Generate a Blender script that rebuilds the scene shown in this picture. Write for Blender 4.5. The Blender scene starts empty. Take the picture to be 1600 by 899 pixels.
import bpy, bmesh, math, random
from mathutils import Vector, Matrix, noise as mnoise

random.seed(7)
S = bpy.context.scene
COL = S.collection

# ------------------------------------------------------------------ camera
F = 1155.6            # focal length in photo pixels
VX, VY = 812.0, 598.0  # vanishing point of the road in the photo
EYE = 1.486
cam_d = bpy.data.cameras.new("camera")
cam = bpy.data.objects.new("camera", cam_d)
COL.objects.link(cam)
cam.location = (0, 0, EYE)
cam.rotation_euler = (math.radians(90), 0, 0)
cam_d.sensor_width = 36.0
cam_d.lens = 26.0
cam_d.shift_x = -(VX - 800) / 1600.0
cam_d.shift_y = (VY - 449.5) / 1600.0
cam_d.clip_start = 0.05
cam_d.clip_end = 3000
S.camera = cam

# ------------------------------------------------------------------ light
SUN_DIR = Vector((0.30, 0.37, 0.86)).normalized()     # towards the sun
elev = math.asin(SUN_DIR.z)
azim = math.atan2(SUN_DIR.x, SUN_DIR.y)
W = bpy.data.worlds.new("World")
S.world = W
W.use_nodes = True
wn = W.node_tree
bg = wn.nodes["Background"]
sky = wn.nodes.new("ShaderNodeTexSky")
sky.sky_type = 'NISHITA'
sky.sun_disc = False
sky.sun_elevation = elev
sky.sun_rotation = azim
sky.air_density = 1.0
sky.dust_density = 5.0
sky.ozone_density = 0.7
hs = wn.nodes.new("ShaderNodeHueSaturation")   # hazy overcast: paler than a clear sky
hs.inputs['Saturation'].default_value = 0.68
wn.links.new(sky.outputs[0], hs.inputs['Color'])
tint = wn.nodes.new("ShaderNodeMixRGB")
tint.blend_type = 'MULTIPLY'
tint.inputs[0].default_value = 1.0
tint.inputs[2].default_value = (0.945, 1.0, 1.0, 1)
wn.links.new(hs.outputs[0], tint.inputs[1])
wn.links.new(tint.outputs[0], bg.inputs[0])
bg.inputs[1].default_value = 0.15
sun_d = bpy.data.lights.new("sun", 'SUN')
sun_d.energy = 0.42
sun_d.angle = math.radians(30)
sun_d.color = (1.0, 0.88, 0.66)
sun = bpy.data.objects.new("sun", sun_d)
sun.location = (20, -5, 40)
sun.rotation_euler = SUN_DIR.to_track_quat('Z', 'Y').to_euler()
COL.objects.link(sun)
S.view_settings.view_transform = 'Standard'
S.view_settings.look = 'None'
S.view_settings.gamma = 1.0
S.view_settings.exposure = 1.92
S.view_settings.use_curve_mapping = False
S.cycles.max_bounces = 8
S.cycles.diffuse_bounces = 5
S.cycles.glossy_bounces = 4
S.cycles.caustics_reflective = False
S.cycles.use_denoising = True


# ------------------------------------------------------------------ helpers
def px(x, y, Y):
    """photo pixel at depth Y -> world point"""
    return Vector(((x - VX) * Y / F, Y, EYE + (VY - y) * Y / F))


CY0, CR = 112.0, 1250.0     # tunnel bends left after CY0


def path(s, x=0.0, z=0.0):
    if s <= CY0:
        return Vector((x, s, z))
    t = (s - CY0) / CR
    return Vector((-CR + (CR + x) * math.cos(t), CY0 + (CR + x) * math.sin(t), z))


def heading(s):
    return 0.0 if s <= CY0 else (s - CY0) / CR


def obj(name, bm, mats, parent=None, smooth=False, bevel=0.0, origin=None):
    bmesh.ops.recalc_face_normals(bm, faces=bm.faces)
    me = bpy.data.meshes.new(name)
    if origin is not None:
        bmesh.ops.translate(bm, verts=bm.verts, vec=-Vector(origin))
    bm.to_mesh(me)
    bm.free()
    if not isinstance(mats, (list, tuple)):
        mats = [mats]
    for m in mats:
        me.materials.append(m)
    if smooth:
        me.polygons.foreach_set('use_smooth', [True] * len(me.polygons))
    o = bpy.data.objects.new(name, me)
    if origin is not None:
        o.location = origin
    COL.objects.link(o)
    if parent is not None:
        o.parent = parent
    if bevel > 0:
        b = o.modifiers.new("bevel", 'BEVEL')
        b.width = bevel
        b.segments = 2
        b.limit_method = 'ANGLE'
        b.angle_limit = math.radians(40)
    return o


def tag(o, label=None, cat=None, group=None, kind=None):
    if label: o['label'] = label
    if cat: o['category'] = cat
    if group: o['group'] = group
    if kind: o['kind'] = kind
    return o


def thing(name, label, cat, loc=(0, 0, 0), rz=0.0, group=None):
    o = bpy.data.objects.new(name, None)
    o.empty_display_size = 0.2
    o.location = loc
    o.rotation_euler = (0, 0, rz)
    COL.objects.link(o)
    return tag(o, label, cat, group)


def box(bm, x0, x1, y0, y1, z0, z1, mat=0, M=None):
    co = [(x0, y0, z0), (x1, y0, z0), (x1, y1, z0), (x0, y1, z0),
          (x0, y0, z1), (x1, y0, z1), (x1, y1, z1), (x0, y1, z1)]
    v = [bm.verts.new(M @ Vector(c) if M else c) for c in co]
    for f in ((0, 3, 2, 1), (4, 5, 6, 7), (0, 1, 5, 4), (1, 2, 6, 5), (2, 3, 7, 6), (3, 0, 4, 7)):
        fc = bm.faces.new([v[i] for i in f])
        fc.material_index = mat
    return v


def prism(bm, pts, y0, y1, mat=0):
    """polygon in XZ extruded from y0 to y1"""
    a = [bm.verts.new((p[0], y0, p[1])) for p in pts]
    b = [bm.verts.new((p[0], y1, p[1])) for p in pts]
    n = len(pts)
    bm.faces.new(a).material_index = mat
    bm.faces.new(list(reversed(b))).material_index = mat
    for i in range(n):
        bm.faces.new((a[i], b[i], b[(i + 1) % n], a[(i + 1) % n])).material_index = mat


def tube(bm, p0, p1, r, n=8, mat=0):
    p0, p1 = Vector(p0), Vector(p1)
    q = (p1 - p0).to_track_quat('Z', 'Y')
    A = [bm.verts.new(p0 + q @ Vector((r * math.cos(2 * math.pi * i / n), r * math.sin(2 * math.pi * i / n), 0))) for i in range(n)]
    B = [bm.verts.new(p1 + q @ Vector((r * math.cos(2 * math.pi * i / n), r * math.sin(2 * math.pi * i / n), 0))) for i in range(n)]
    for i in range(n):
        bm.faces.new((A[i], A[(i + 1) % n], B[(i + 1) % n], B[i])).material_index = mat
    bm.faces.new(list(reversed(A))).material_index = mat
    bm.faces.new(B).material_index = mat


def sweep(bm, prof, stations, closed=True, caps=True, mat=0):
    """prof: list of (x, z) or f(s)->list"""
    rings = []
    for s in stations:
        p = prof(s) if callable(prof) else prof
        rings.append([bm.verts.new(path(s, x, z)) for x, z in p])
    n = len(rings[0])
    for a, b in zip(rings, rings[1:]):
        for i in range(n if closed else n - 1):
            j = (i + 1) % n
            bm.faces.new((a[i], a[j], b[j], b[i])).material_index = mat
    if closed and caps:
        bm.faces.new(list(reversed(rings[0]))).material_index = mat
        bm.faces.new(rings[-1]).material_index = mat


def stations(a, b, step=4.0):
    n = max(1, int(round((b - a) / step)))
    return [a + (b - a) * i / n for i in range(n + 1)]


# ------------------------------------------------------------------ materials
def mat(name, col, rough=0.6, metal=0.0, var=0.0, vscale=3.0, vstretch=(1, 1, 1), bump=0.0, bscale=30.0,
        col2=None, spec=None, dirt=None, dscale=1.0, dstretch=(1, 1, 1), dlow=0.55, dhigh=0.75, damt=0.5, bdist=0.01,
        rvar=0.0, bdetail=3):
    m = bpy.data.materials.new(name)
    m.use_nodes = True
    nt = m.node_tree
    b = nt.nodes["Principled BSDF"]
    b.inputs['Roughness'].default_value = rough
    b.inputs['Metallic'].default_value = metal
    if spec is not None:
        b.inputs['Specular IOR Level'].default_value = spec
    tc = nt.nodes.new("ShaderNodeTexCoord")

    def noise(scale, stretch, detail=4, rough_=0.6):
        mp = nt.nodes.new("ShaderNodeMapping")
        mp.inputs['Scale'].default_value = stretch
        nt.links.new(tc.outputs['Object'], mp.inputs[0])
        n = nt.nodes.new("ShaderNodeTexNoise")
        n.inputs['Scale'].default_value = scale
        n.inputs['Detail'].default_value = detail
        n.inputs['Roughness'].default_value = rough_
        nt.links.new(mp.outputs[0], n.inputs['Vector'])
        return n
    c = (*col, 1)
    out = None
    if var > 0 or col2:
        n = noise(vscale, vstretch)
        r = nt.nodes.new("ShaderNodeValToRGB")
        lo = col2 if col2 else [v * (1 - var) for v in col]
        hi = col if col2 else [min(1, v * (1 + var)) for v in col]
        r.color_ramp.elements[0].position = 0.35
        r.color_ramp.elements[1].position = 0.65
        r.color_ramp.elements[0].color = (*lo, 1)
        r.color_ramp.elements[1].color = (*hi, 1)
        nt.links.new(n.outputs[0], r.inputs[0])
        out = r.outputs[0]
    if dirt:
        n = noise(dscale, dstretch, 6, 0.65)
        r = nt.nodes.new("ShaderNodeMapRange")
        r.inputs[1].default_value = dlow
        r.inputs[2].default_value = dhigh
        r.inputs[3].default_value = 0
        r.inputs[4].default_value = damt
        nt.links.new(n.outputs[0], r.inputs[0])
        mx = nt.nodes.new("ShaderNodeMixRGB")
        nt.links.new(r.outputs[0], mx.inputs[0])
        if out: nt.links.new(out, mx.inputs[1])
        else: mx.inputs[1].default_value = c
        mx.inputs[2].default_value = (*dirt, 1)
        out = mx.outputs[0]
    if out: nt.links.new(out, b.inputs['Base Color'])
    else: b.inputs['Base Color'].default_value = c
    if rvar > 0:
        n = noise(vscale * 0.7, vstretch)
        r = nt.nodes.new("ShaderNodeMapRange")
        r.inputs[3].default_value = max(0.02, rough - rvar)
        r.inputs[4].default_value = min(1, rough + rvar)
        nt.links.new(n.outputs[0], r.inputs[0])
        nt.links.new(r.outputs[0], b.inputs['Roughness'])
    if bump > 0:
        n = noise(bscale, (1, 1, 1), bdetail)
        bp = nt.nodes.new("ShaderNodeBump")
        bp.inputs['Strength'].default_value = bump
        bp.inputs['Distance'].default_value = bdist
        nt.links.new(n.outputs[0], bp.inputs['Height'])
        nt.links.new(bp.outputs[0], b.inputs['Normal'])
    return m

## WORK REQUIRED
Include the first line, the line containing "COL = S.collection", and every line between them, copied exactly from the material above; output no other line.

## SOLUTION
Generate a Blender script that rebuilds the scene shown in this picture. Write for Blender 4.5. The Blender scene starts empty. Take the picture to be 1600 by 899 pixels.
import bpy, bmesh, math, random
from mathutils import Vector, Matrix, noise as mnoise

random.seed(7)
S = bpy.context.scene
COL = S.collection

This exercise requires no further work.